Powerplay ungenügend
Gegen Schweden spielte die Schweiz sechs Mal in Überzahl, gegen Russland nochmals sechs Mal. Ein Powerplay-Tor gelang in beiden Spielen keines, trotz fast vier Minuten sechs gegen vier Feldspieler (ohne Goalie) im Finish gegen die Russen. Gegen Schweden am Samstag taten sich die Schweizer sogar schwer, den Weg in die Angriffszone zu finden. Zumindest das gelang am Sonntag besser.
Vor einem Jahr in Kopenhagen erzielte die Schweiz in den Playoffs aus fünf Powerplay-Chancen vier Tore. Insgesamt erzielten sie 2018 in Dänemark elf Treffer in Überzahl aus 35 Chancen. Jetzt in Bratislava gelang der Schweiz aus den letzten elf Möglichkeiten kein Tor mehr. Aus den letzten 24 Powerplay-Chancen resultierten nur zwei Goals – beide in der Schlussphase gegen Norwegen, als der Widerstand der Norweger zusammengebrochen war.
Ab Montag mit Niederreiter
Aber: Am Montag trifft der nächste und letzte Schweizer Hoffnungsträger für diese Weltmeisterschaft ein. Nino Niederreiter landet am Vormittag in Wien und wird anschliessend nach Bratislava chauffiert, wo er am frühen Nachmittag mit der Schweizer Equipe auf dem Eis trainieren wird. Niederreiter spielte vor einem Jahr im Schweizer Angriff und im Powerplay eine Hauptrolle – schafft er das erneut?

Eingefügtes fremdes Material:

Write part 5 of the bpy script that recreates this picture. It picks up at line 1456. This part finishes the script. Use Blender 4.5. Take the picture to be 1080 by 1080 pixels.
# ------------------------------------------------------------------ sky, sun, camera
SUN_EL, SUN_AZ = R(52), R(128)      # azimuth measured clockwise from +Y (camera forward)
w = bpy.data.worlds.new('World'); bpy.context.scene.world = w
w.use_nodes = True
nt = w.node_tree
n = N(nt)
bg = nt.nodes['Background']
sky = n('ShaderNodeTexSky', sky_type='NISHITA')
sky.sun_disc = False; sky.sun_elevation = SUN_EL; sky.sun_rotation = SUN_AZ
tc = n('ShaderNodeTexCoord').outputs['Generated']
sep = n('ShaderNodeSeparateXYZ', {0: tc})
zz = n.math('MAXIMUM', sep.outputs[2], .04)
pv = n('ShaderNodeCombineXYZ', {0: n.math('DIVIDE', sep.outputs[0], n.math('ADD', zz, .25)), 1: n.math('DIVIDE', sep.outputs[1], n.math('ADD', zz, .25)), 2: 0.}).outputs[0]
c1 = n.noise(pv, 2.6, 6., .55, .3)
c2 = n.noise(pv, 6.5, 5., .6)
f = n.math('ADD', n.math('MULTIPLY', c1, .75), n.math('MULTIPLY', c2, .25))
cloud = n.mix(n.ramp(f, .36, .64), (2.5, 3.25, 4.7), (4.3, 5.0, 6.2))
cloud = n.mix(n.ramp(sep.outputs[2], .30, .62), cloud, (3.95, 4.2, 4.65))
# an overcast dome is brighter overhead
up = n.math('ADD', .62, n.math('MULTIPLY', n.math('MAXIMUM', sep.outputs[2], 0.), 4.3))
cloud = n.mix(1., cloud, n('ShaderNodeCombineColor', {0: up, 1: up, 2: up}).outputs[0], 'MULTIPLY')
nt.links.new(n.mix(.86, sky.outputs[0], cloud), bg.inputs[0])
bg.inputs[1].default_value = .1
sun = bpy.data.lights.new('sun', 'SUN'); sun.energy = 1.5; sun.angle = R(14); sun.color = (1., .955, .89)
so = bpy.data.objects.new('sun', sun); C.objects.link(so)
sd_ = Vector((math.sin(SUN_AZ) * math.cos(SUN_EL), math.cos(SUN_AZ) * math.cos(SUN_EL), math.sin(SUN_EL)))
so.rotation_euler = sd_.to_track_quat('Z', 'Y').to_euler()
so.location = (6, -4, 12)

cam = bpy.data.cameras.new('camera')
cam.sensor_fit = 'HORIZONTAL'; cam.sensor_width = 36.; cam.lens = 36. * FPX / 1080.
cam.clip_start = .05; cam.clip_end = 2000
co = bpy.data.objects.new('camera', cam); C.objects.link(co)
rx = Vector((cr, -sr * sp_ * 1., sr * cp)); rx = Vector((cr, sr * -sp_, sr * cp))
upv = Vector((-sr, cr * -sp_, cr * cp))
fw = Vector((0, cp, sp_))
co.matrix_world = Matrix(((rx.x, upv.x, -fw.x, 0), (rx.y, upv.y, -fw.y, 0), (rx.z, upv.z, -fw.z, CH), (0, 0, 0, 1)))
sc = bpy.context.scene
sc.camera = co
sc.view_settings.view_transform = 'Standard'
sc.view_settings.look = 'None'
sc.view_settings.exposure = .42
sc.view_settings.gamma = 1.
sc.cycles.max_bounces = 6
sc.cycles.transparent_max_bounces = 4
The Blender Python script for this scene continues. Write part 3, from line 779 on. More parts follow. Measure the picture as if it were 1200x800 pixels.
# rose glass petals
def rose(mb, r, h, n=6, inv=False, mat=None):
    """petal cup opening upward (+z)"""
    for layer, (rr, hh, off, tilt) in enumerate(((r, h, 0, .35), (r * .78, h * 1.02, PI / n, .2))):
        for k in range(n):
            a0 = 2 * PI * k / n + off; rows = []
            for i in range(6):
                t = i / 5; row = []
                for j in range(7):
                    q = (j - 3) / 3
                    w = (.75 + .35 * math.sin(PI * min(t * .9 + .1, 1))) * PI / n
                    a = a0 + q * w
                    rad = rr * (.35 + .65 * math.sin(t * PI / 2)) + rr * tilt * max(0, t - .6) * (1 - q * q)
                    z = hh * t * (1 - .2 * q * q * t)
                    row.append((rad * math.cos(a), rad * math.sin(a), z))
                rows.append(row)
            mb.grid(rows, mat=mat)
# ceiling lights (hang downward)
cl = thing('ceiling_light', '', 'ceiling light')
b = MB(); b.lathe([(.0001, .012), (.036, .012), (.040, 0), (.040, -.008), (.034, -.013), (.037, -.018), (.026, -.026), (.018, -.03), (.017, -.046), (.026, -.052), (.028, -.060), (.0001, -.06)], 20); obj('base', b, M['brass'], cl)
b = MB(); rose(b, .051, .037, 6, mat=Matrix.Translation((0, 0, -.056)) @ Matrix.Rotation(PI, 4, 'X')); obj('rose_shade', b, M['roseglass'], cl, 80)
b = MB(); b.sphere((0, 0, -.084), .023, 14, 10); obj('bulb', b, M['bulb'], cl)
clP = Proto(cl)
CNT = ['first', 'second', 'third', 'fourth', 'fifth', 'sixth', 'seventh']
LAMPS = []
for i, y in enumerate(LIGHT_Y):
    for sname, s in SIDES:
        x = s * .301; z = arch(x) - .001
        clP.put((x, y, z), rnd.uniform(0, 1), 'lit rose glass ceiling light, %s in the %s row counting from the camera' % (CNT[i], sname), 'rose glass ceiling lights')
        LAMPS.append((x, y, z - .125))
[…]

Die abschliessende Partie gegen Tschechien mit Niederreiter steht am Dienstagmittag um 12.15 Uhr auf dem Programm.
Telegramm:
Schweiz – Russland 0:3 (0:1, 0:1, 0:1)
Bratislava. – 9056 Zuschauer. – SR Björk/Tufts (SWE/USA), Malmqvist/Oliver (SWE/USA). – Tore: 4. Anissimow (Orlow, Gussew) 0:1. 27. Kutscherow (Gussew/Ausschluss Hischier) 0:2. 56. Kutscherow (Anissimow, Saizew) 0:3. – Strafen: 4mal 2 Minuten gegen die Schweiz, 7mal 2 Minuten gegen Russland.
Schweiz: Genoni; Fora, Frick; Loeffel, Genazzi; Weber, Josi; Diaz; Rod, Bertschy, Scherwey; Fiala, Hischier, Simon Moser; Andrighetto, Kuraschew, Ambühl; Martschini, Haas, Hofmann; Praplan.
Russland: Georgijew; Saizew, Orlow; Chafizullin, Gawrikow; Sergatschjow, Nesterow; Sadorow; Telegin, Andronow, Kowaltschuk; Dadonow, Malkin, Grigorenko; Kaprissow, Kusnezow, Owetschkin; Kutscherow, Anissimow, Gussew; Barabanow.
Bemerkungen: Schweiz ohne Janis Moser (verletzt), Mayer (Ersatztorhüter) und Berra (geschont). – Timeout Schweiz (58:04). – Schweiz ab 56:23 ohne Goalie. – Schüsse: Schweiz 31 (9-11-11); Russland 34 (12-14-9). – Powerplay-Ausbeute: Schweiz 0/6; Russland 1/3.